The difference is, Bunny never wants his ride to end. It takes more than just falling in love with Naina for him to realize that spending time with the people you love is an opportunity just as irreplaceable as it is fleeting. He lets go of her to continue pursuing his dreams of traveling the world. What follows is a reflection on the excitement he once felt to leave his home country, compared to the emptiness that now follows him. In the years he has spent traveling alone, he became too busy to look his loved ones in the eyes—a way of avoiding looking at himself. When he chooses to go home one last time with nothing left to lose, it becomes clear that living life on your own terms doesn’t guarantee you’ll come out of it unscathed. There will always be loss where there is love.    

For the diaspora, the inseparable relationship between loss and love is at the core of our identities. Growing older and attempting to understand how this relationship plays a role in my life has become a source of gnawing internal conflict. As Svetlana Boym states in her essay, “Nostalgia and Its Discontents,” “Inability to return home is both a personal tragedy and an enabling force.”3 The distance I have from the India my parents grew up in intensely fuels my love for my own Indian identity. I used to think that it was enough to bridge that distance by immersing myself in the movies and the music. I neglected to realize that they were only transporting me to a version of India absent of reality and brimming with aspiration. Consequently, my growing appreciation for Indian culture and tradition is coupled with an unraveling of what I have thought it to be. After all, how can a nation of one billion people have a singular tradition?

In Yeh Jawaani Hai Deewani—before the two main characters can claim their happy ending—the myth of the KJo movie must fall apart. Love cannot conquer all unless they have first grappled with what they want, who they’ve been, and who they actually want to be. It is not as simple as the union of two souls or in my case the union of two cultural identities. As one takes a closer look at the other, they are forced to take a closer look at themselves. Naina’s witnessing of Bunny’s reckless freedom encourages her to take control of her life. Naina’s appreciation of the moment she’s in, no matter how mundane, tempts Bunny to reevaluate his perspective that the world abroad has more to offer than his home in India. The balance I strike between being Indian and being American leaves me with the choice of what I want to keep, what I want to leave, and what I cannot ignore about these two seemingly opposing parts of myself.
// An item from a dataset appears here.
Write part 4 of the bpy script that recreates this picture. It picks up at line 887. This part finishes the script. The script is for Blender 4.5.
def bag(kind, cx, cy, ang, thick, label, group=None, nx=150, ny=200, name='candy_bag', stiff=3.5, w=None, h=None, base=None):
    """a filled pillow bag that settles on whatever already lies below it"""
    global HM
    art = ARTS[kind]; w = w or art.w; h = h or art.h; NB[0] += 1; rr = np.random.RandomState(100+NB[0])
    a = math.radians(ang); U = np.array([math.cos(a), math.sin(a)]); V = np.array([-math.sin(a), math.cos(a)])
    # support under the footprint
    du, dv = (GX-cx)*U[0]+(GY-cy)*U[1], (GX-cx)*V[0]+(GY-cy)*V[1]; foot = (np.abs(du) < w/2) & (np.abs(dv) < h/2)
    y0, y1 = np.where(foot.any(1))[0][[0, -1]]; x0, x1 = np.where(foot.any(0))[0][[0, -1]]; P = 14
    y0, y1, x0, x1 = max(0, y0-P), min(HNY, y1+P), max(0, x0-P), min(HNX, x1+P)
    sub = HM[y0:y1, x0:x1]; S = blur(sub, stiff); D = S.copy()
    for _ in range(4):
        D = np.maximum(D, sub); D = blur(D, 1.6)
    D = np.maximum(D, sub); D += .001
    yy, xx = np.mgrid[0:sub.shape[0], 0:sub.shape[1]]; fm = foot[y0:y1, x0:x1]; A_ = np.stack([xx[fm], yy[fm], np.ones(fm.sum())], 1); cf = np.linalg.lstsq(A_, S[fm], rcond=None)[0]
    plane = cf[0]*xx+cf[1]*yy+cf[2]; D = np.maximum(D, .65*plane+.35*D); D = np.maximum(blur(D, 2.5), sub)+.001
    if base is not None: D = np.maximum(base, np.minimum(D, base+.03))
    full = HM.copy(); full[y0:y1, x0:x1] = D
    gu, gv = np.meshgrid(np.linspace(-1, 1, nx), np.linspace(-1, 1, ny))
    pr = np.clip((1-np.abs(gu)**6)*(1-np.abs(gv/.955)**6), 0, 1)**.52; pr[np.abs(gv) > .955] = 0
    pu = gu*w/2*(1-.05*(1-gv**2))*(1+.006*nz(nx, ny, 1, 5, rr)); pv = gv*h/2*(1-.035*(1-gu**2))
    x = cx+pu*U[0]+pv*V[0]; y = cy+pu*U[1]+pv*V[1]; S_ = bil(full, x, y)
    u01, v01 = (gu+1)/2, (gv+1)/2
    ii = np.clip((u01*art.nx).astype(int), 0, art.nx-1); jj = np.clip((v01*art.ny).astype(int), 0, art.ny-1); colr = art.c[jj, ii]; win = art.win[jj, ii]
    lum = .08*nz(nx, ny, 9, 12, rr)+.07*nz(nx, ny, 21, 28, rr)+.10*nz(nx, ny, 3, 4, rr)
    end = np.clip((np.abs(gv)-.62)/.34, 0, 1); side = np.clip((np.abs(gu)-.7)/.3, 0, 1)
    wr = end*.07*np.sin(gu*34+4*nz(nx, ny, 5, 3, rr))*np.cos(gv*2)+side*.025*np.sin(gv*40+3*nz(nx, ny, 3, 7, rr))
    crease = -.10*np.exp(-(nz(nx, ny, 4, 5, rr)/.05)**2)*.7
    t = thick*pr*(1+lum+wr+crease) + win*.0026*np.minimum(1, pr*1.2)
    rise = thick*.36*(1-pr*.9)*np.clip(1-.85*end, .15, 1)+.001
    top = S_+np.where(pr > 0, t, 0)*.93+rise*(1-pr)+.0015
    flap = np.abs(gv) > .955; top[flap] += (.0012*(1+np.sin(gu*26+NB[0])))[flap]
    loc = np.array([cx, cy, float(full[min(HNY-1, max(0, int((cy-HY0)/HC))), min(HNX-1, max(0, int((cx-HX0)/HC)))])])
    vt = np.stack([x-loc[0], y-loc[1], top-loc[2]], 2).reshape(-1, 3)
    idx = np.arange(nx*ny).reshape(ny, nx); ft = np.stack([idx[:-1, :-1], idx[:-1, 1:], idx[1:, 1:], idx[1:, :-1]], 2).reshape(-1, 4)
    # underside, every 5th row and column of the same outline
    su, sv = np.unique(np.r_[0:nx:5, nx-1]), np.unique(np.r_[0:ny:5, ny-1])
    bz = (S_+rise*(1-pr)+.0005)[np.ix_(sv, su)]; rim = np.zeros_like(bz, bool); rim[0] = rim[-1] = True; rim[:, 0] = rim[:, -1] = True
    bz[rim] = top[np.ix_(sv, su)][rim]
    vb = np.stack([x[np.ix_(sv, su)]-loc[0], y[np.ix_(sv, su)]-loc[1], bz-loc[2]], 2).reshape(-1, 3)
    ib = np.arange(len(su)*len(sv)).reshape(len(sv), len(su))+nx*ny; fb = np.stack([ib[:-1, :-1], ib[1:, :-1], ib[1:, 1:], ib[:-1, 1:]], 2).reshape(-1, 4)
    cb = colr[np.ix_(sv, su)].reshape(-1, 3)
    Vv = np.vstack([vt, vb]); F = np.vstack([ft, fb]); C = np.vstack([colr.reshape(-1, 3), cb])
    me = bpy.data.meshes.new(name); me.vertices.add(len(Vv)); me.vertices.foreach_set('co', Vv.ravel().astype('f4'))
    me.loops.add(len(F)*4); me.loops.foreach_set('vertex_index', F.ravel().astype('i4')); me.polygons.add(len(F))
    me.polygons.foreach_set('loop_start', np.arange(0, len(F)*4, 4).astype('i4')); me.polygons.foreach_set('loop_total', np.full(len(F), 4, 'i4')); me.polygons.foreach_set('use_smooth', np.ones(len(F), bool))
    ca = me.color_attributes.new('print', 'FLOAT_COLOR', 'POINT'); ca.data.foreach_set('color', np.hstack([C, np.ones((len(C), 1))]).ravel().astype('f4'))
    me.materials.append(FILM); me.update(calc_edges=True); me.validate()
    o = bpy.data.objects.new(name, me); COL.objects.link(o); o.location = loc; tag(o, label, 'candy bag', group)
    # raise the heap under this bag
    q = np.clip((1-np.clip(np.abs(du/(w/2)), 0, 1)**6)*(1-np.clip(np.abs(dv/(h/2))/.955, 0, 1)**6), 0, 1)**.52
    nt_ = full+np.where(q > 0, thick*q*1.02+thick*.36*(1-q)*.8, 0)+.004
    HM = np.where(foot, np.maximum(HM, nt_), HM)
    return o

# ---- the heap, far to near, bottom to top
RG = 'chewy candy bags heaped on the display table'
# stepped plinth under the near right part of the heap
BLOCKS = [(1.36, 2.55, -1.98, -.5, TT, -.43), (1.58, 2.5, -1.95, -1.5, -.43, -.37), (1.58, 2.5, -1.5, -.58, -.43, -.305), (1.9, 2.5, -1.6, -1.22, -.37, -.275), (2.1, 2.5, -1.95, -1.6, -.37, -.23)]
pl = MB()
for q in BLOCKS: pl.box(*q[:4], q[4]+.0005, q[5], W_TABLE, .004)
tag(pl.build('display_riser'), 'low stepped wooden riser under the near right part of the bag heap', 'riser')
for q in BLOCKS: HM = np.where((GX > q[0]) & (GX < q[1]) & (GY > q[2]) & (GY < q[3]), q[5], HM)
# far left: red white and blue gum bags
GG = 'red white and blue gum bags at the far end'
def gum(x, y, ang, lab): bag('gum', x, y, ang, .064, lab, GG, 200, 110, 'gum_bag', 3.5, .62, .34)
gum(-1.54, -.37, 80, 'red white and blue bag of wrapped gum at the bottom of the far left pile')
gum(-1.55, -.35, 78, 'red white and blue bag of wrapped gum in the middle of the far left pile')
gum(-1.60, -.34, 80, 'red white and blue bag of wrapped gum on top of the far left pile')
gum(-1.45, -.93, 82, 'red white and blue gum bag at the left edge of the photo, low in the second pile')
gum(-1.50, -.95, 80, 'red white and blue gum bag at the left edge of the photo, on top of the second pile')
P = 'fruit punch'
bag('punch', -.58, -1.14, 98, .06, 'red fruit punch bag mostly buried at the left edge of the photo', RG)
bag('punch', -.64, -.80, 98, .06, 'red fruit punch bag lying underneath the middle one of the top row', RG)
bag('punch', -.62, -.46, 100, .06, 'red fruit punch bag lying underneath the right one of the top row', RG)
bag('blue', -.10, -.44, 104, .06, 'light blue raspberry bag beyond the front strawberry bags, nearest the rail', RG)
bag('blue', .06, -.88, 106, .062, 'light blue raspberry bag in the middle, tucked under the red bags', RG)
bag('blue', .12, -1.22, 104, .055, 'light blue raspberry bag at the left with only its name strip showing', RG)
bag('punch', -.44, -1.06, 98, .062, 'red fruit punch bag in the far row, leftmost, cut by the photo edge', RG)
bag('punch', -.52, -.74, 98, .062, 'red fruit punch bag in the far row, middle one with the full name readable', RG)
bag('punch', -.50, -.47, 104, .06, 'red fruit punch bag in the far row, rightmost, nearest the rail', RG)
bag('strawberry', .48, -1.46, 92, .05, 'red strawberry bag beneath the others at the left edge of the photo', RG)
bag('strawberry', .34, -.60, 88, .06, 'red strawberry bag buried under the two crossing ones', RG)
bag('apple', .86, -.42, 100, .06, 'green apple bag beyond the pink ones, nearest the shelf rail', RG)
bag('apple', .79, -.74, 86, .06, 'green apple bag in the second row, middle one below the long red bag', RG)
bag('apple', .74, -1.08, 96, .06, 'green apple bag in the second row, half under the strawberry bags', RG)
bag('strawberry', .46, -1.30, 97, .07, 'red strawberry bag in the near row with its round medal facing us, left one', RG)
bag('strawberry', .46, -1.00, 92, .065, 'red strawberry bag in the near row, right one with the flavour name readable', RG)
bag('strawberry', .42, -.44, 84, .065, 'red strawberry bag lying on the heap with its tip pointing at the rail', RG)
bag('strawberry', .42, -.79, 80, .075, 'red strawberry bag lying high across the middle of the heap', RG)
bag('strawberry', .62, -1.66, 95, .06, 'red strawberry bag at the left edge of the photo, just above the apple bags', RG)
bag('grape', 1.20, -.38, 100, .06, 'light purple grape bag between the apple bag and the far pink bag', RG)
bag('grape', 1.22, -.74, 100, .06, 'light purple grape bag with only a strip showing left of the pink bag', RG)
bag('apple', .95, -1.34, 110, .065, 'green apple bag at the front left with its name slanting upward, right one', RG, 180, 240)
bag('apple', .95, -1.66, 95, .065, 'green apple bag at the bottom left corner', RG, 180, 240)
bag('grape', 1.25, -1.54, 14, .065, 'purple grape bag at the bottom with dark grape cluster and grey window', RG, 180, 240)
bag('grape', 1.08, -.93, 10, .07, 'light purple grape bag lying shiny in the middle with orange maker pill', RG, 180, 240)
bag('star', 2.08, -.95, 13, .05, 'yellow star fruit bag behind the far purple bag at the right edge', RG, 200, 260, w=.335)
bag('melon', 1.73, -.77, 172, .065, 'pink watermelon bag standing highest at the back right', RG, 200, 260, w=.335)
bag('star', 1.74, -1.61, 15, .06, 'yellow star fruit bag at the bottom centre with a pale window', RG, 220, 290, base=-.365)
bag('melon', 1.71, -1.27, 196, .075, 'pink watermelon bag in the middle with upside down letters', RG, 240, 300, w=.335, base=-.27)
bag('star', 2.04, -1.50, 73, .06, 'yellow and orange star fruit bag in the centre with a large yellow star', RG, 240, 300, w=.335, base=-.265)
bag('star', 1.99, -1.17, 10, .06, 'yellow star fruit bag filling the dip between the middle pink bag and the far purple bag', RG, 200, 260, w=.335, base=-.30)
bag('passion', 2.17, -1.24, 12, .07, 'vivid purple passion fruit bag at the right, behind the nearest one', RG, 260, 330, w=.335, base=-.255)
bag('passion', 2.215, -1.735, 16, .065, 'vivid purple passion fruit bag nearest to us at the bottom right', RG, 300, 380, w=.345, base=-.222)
Given India’s diverse population and growing diasporic web, this balance is uniquely mine to decide. As I have begun to question what Hindi films have meant to me, it becomes impossible to ignore that my mother tongue is not Hindi but Malayalam, that my father tongue is not Hindi, but Tamil. As Hindu nationalism becomes the dominant belief system in India, I am forced to confront that the Indian culture I most actively partake in is a North Indian one—despite being South Indian. My pride and struggle as a minority in America is directly opposed by my identification with the culture of India’s supposed majority—despite the fact that to call it the majority is blatant erasure of languages, religions, and people that have long lived on the land that nationalists consider to be “Hindustan.” This forces me to confront how my connection to India’s majority is enabled by the privilege I possess as an American, while the culture of a Hindi speaking, upper caste India is technically not my own. But what is mine? My identity and my race have progressed into an intangible and at times incomprehensible form, only able to be grounded by the company of other Indians. 

Together we attempt to create a culture that is equal parts authentic as it is an escape from the inevitable complications that arise when embodying a dual identity. This experience is so notorious that it’s been given a label: ABCD (American Born Confused Desi). Upon moving to America, we inevitably find each other and build an extended family of Desi’s who left their own homes as well. We learn how to sing carnatic music and dance bharatanatyam. We attend events with the rest of our town’s Desi population for Diwali, Holi, and Navaratri. We compete on Bollywood dance teams from adolescence into college. We spend parties, family gatherings, and karaoke nights trying to harness the magic that makes Shah Rukh Khan the biggest actor in the world for ourselves. Just as KJo created an ideal and exclusionary template for what Indian tradition might be, we created an Indian-American continuation of his invented tradition. As Gopal states in Bollywood and Globalization, “Rather than opposing tradition since it no longer wields any real power, the young invest in it with sentiment. Thus they don ethnic gear and dance at festivals, perform rituals and mimic gestures that memorialize tradition from a vantage that is utterly contemporary.”4

Hindi films have given me an idea of what my culture is supposed to be. They have given the diaspora something to buy into and cling onto as we search for a sense of belonging. Whether or not they represent the truth is secondary, but at some point or another, we are all faced with a set of questions:  Does it matter if our tradition has been purposefully constructed? If so, how can we get to the roots that it was built from? How might I build a new version of tradition that is truthful to me?

My sense of undying loyalty and commitment to my Indian-American identity is always accompanied by—though often fought with—my awareness that my cultural identity is constantly in flux. To be devoted to such an innate part of myself without ever being able to fully see it for what it is, feels the same as trying to fathom that we have somehow ended up alive on earth in an infinite universe.

  1. Rini Bhattacharya Mehta and Rajeshwari V. Pandharipande, eds., Bollywood and Globalization: Indian Popular Cinema, Nation, and Diaspora (Anthem Press, 2010), JSTOR, http://www.jstor.org/stable/j.ctt1gxp6bs, 17.
  2. Svetlana Boym, “Nostalgia and its discontents,” The Hedgehog Review, vol. 9, no. 2 (Summer 2007), 14, Gale Academic OneFile, link.gale.com/apps/doc/A168775861/AONE?u=nysl_oweb&sid=googleScholar&xid=004d993a. Accessed 19 Dec. 2022.
  3. Boym, “Nostalgia,” 16.
  4. Gopal, Bollywood and Globalization, 27.